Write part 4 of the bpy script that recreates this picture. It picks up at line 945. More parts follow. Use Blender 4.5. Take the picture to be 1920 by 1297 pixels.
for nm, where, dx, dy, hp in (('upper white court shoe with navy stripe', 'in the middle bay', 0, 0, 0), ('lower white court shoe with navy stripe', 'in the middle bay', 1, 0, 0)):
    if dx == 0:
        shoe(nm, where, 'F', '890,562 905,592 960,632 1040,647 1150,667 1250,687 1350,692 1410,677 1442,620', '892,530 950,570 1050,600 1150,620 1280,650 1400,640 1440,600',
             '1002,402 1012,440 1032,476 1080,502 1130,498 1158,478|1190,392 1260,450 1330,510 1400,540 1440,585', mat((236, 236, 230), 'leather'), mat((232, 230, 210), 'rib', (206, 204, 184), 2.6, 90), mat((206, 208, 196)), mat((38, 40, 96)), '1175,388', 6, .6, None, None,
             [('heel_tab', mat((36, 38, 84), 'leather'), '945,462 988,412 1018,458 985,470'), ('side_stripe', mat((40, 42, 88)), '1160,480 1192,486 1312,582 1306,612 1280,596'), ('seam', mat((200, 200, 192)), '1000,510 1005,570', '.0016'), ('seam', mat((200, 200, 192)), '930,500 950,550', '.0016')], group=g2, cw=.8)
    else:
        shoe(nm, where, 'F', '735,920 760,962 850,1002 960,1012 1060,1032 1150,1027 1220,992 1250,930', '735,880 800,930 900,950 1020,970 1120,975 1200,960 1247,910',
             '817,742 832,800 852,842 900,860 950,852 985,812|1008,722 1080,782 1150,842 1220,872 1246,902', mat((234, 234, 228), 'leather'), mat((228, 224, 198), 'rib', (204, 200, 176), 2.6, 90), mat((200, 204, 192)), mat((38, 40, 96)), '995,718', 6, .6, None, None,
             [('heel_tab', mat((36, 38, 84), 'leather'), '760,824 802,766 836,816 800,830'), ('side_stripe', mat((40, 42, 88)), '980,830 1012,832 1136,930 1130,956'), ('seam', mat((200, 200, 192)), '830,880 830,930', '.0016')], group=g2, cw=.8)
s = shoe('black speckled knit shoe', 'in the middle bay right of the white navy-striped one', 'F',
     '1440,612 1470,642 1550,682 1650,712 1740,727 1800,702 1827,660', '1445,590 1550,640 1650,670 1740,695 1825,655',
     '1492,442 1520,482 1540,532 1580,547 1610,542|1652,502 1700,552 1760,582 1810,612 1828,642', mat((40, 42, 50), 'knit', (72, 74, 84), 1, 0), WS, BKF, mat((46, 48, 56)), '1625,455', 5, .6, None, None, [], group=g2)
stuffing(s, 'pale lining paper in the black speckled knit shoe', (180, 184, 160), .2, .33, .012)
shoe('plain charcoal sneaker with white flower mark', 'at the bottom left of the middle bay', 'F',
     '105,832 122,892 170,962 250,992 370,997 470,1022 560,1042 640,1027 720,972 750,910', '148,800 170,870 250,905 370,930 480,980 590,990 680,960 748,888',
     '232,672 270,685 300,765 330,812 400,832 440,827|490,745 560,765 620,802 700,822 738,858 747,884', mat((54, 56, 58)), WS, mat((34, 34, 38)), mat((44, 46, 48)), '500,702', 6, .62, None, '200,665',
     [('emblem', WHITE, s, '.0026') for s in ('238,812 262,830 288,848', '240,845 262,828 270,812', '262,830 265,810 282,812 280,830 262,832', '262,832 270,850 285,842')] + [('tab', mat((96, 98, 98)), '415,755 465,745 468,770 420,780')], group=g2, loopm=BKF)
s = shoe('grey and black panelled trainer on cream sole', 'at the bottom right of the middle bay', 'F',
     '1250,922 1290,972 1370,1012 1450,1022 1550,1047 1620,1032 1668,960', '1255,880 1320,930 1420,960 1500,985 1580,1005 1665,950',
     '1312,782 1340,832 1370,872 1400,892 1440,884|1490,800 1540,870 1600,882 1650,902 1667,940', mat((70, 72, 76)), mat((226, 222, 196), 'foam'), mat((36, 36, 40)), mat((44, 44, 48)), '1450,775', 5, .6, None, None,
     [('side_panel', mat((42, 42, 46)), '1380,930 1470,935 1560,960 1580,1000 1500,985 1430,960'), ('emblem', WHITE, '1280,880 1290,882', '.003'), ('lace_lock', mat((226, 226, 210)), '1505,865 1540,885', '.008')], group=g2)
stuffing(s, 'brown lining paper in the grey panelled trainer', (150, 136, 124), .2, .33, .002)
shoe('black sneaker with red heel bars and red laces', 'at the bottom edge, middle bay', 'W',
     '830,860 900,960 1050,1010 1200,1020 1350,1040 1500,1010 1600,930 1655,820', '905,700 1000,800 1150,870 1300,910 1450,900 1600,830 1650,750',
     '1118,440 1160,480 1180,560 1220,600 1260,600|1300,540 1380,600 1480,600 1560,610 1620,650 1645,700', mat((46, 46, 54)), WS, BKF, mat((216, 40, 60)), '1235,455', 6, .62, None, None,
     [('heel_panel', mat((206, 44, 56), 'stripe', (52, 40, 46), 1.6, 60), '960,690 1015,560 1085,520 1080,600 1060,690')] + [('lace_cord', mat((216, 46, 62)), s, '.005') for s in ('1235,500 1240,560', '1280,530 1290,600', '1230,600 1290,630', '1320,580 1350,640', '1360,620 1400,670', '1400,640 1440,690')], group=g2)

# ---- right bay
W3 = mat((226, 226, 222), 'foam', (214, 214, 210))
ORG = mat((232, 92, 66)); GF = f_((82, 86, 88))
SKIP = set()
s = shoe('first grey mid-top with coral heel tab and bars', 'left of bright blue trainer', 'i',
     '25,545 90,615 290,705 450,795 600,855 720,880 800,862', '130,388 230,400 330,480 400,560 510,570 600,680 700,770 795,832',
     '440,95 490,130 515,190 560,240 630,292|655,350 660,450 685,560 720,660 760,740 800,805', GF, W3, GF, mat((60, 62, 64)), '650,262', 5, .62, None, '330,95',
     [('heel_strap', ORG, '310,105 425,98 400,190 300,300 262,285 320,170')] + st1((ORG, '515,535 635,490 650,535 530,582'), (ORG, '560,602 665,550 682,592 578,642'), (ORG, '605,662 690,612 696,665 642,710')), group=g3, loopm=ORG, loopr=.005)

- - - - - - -

Restate the whole listing exactly.

- **RESPONSE BELOW**:
Write part 4 of the bpy script that recreates this picture. It picks up at line 945. More parts follow. Use Blender 4.5. Take the picture to be 1920 by 1297 pixels.
for nm, where, dx, dy, hp in (('upper white court shoe with navy stripe', 'in the middle bay', 0, 0, 0), ('lower white court shoe with navy stripe', 'in the middle bay', 1, 0, 0)):
    if dx == 0:
        shoe(nm, where, 'F', '890,562 905,592 960,632 1040,647 1150,667 1250,687 1350,692 1410,677 1442,620', '892,530 950,570 1050,600 1150,620 1280,650 1400,640 1440,600',
             '1002,402 1012,440 1032,476 1080,502 1130,498 1158,478|1190,392 1260,450 1330,510 1400,540 1440,585', mat((236, 236, 230), 'leather'), mat((232, 230, 210), 'rib', (206, 204, 184), 2.6, 90), mat((206, 208, 196)), mat((38, 40, 96)), '1175,388', 6, .6, None, None,
             [('heel_tab', mat((36, 38, 84), 'leather'), '945,462 988,412 1018,458 985,470'), ('side_stripe', mat((40, 42, 88)), '1160,480 1192,486 1312,582 1306,612 1280,596'), ('seam', mat((200, 200, 192)), '1000,510 1005,570', '.0016'), ('seam', mat((200, 200, 192)), '930,500 950,550', '.0016')], group=g2, cw=.8)
    else:
        shoe(nm, where, 'F', '735,920 760,962 850,1002 960,1012 1060,1032 1150,1027 1220,992 1250,930', '735,880 800,930 900,950 1020,970 1120,975 1200,960 1247,910',
             '817,742 832,800 852,842 900,860 950,852 985,812|1008,722 1080,782 1150,842 1220,872 1246,902', mat((234, 234, 228), 'leather'), mat((228, 224, 198), 'rib', (204, 200, 176), 2.6, 90), mat((200, 204, 192)), mat((38, 40, 96)), '995,718', 6, .6, None, None,
             [('heel_tab', mat((36, 38, 84), 'leather'), '760,824 802,766 836,816 800,830'), ('side_stripe', mat((40, 42, 88)), '980,830 1012,832 1136,930 1130,956'), ('seam', mat((200, 200, 192)), '830,880 830,930', '.0016')], group=g2, cw=.8)
s = shoe('black speckled knit shoe', 'in the middle bay right of the white navy-striped one', 'F',
     '1440,612 1470,642 1550,682 1650,712 1740,727 1800,702 1827,660', '1445,590 1550,640 1650,670 1740,695 1825,655',
     '1492,442 1520,482 1540,532 1580,547 1610,542|1652,502 1700,552 1760,582 1810,612 1828,642', mat((40, 42, 50), 'knit', (72, 74, 84), 1, 0), WS, BKF, mat((46, 48, 56)), '1625,455', 5, .6, None, None, [], group=g2)
stuffing(s, 'pale lining paper in the black speckled knit shoe', (180, 184, 160), .2, .33, .012)
shoe('plain charcoal sneaker with white flower mark', 'at the bottom left of the middle bay', 'F',
     '105,832 122,892 170,962 250,992 370,997 470,1022 560,1042 640,1027 720,972 750,910', '148,800 170,870 250,905 370,930 480,980 590,990 680,960 748,888',
     '232,672 270,685 300,765 330,812 400,832 440,827|490,745 560,765 620,802 700,822 738,858 747,884', mat((54, 56, 58)), WS, mat((34, 34, 38)), mat((44, 46, 48)), '500,702', 6, .62, None, '200,665',
     [('emblem', WHITE, s, '.0026') for s in ('238,812 262,830 288,848', '240,845 262,828 270,812', '262,830 265,810 282,812 280,830 262,832', '262,832 270,850 285,842')] + [('tab', mat((96, 98, 98)), '415,755 465,745 468,770 420,780')], group=g2, loopm=BKF)
s = shoe('grey and black panelled trainer on cream sole', 'at the bottom right of the middle bay', 'F',
     '1250,922 1290,972 1370,1012 1450,1022 1550,1047 1620,1032 1668,960', '1255,880 1320,930 1420,960 1500,985 1580,1005 1665,950',
     '1312,782 1340,832 1370,872 1400,892 1440,884|1490,800 1540,870 1600,882 1650,902 1667,940', mat((70, 72, 76)), mat((226, 222, 196), 'foam'), mat((36, 36, 40)), mat((44, 44, 48)), '1450,775', 5, .6, None, None,
     [('side_panel', mat((42, 42, 46)), '1380,930 1470,935 1560,960 1580,1000 1500,985 1430,960'), ('emblem', WHITE, '1280,880 1290,882', '.003'), ('lace_lock', mat((226, 226, 210)), '1505,865 1540,885', '.008')], group=g2)
stuffing(s, 'brown lining paper in the grey panelled trainer', (150, 136, 124), .2, .33, .002)
shoe('black sneaker with red heel bars and red laces', 'at the bottom edge, middle bay', 'W',
     '830,860 900,960 1050,1010 1200,1020 1350,1040 1500,1010 1600,930 1655,820', '905,700 1000,800 1150,870 1300,910 1450,900 1600,830 1650,750',
     '1118,440 1160,480 1180,560 1220,600 1260,600|1300,540 1380,600 1480,600 1560,610 1620,650 1645,700', mat((46, 46, 54)), WS, BKF, mat((216, 40, 60)), '1235,455', 6, .62, None, None,
     [('heel_panel', mat((206, 44, 56), 'stripe', (52, 40, 46), 1.6, 60), '960,690 1015,560 1085,520 1080,600 1060,690')] + [('lace_cord', mat((216, 46, 62)), s, '.005') for s in ('1235,500 1240,560', '1280,530 1290,600', '1230,600 1290,630', '1320,580 1350,640', '1360,620 1400,670', '1400,640 1440,690')], group=g2)

# ---- right bay
W3 = mat((226, 226, 222), 'foam', (214, 214, 210))
ORG = mat((232, 92, 66)); GF = f_((82, 86, 88))
SKIP = set()
s = shoe('first grey mid-top with coral heel tab and bars', 'left of bright blue trainer', 'i',
     '25,545 90,615 290,705 450,795 600,855 720,880 800,862', '130,388 230,400 330,480 400,560 510,570 600,680 700,770 795,832',
     '440,95 490,130 515,190 560,240 630,292|655,350 660,450 685,560 720,660 760,740 800,805', GF, W3, GF, mat((60, 62, 64)), '650,262', 5, .62, None, '330,95',
     [('heel_strap', ORG, '310,105 425,98 400,190 300,300 262,285 320,170')] + st1((ORG, '515,535 635,490 650,535 530,582'), (ORG, '560,602 665,550 682,592 578,642'), (ORG, '605,662 690,612 696,665 642,710')), group=g3, loopm=ORG, loopr=.005)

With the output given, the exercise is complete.